**Data provided**
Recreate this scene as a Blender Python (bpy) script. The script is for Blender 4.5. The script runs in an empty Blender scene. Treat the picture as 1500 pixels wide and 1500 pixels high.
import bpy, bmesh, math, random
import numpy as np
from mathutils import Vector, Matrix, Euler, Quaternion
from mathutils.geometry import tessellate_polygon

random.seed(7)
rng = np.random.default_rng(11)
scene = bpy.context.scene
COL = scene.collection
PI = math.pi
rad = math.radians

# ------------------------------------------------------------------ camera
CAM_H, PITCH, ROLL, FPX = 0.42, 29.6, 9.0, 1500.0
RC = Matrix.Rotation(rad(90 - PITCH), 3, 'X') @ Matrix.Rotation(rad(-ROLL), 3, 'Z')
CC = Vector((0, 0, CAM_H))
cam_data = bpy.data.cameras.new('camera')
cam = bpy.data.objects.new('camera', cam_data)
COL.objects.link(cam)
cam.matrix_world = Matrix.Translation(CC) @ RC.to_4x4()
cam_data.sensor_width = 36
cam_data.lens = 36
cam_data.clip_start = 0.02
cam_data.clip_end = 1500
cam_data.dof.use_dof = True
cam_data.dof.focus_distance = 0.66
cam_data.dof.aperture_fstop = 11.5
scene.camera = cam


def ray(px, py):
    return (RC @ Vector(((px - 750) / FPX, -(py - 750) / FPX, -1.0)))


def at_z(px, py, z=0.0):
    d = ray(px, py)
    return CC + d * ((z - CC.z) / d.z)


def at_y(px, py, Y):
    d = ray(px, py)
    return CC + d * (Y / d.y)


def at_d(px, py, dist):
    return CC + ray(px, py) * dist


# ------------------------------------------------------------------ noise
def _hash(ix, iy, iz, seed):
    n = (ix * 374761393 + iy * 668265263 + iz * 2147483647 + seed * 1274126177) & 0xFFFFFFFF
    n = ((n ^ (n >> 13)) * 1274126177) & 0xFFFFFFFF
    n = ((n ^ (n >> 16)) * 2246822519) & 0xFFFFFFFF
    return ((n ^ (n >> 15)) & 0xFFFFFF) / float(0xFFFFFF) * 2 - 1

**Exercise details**
Return exactly the lines that run from the top of the listing above to the line containing "scene.camera = cam", please, keeping both end lines and leaving out everything else.

**Exercise solution**
Recreate this scene as a Blender Python (bpy) script. The script is for Blender 4.5. The script runs in an empty Blender scene. Treat the picture as 1500 pixels wide and 1500 pixels high.
import bpy, bmesh, math, random
import numpy as np
from mathutils import Vector, Matrix, Euler, Quaternion
from mathutils.geometry import tessellate_polygon

random.seed(7)
rng = np.random.default_rng(11)
scene = bpy.context.scene
COL = scene.collection
PI = math.pi
rad = math.radians

# ------------------------------------------------------------------ camera
CAM_H, PITCH, ROLL, FPX = 0.42, 29.6, 9.0, 1500.0
RC = Matrix.Rotation(rad(90 - PITCH), 3, 'X') @ Matrix.Rotation(rad(-ROLL), 3, 'Z')
CC = Vector((0, 0, CAM_H))
cam_data = bpy.data.cameras.new('camera')
cam = bpy.data.objects.new('camera', cam_data)
COL.objects.link(cam)
cam.matrix_world = Matrix.Translation(CC) @ RC.to_4x4()
cam_data.sensor_width = 36
cam_data.lens = 36
cam_data.clip_start = 0.02
cam_data.clip_end = 1500
cam_data.dof.use_dof = True
cam_data.dof.focus_distance = 0.66
cam_data.dof.aperture_fstop = 11.5
scene.camera = cam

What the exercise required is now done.